Research Proposal Questions

Problem: Chain-of-thought (CoT) prompting dramatically improves reasoning performance, but we do not understand what happens mechanistically inside the model. Does CoT actually enable multi-step reasoning in the model's internal representations, or does it merely provide a scaffolding for pattern matching? This distinction matters for safety: if CoT reasoning is not faithful, we cannot trust it for high-stakes decisions.

Related work: Existing interpretability work (probing classifiers, activation patching) has focused on simple tasks. Lanham et al. (2023) showed CoT can be unfaithful but did not identify the mechanism. Causal tracing (Meng et al.) provides tools but has not been applied to multi-step reasoning.

Key insight: By combining activation patching with causal interventions at each step of the chain of thought, we can test whether intermediate reasoning steps causally influence the final answer through internal model representations, or whether the model arrives at the answer independently and generates the chain post hoc.

Plan: (1) Select 5 reasoning tasks of increasing difficulty. (2) Collect model activations at each CoT step. (3) Apply activation patching: replace activations at step k with activations from a corrupted input and measure downstream effects. (4) If CoT is faithful, corrupting early steps should degrade later steps and the final answer. (5) Compare across model sizes to test whether faithfulness scales with capability.

Resources: 2 researchers, 6 months, ~5,000 A100-hours for activation collection and patching experiments across model sizes (7B to 70B). Requires access to open-weight models with hooks for intermediate activations.

Fallback: Even if CoT is entirely unfaithful, the mechanistic analysis will reveal what the model is actually doing when it produces reasoning chains, which is valuable for interpretability research broadly.

Problem: Current alignment methods (RLHF, DPO) require large amounts of human preference data, which is expensive and introduces annotator biases. Can we develop an alignment method that achieves comparable safety and helpfulness with 10x fewer human labels?

Related work: Constitutional AI reduces human labeling for safety but still needs preference data for helpfulness. Self-play and debate show promise but lack empirical validation at scale. RLAIF uses AI feedback but inherits the base model's biases.

Key insight: Use a small seed set of high-quality human preferences (500–1000 examples) to train an initial reward model, then use that model to generate synthetic preference pairs from the model's own outputs, filtered by consistency checks and uncertainty quantification. The key is that the synthetic pairs are validated by measuring agreement with a held-out set of human judgments, creating a calibration loop.

Plan: (1) Collect 1,000 high-quality preference pairs across safety and helpfulness dimensions. (2) Train an initial reward model. (3) Generate 50,000 synthetic preference pairs using the model's own outputs. (4) Filter synthetic pairs using reward model confidence and consistency checks. (5) Train the final model on the combined dataset. (6) Evaluate against a model trained on 10,000 human-labeled pairs (the baseline).

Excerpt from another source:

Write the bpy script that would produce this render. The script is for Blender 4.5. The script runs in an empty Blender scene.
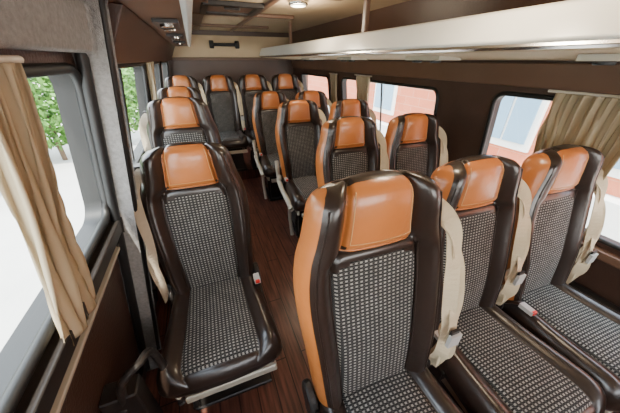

Resources: 2–3 researchers, 9 months, ~20,000 A100-hours for training and evaluation. Human annotation budget for 1,000 seed pairs and 500 evaluation pairs.

Fallback: If the bootstrapped model underperforms, the calibration analysis between synthetic and human preferences will still yield insights about where AI judgment diverges from human judgment, informing future RLAIF work.

Problem: Current language models allocate the same compute per token regardless of problem difficulty. Humans spend more time thinking about hard problems. Can we develop methods that allow models to adaptively allocate more compute at inference time for harder problems, specifically for mathematical reasoning?

Related work: Best-of-N sampling and self-consistency voting provide brute-force test-time compute scaling but are wasteful. Tree-of-thought and beam search over reasoning paths show promise but lack learned allocation policies. Adaptive computation (early exit, mixture of experts) operates at the architecture level rather than the reasoning level.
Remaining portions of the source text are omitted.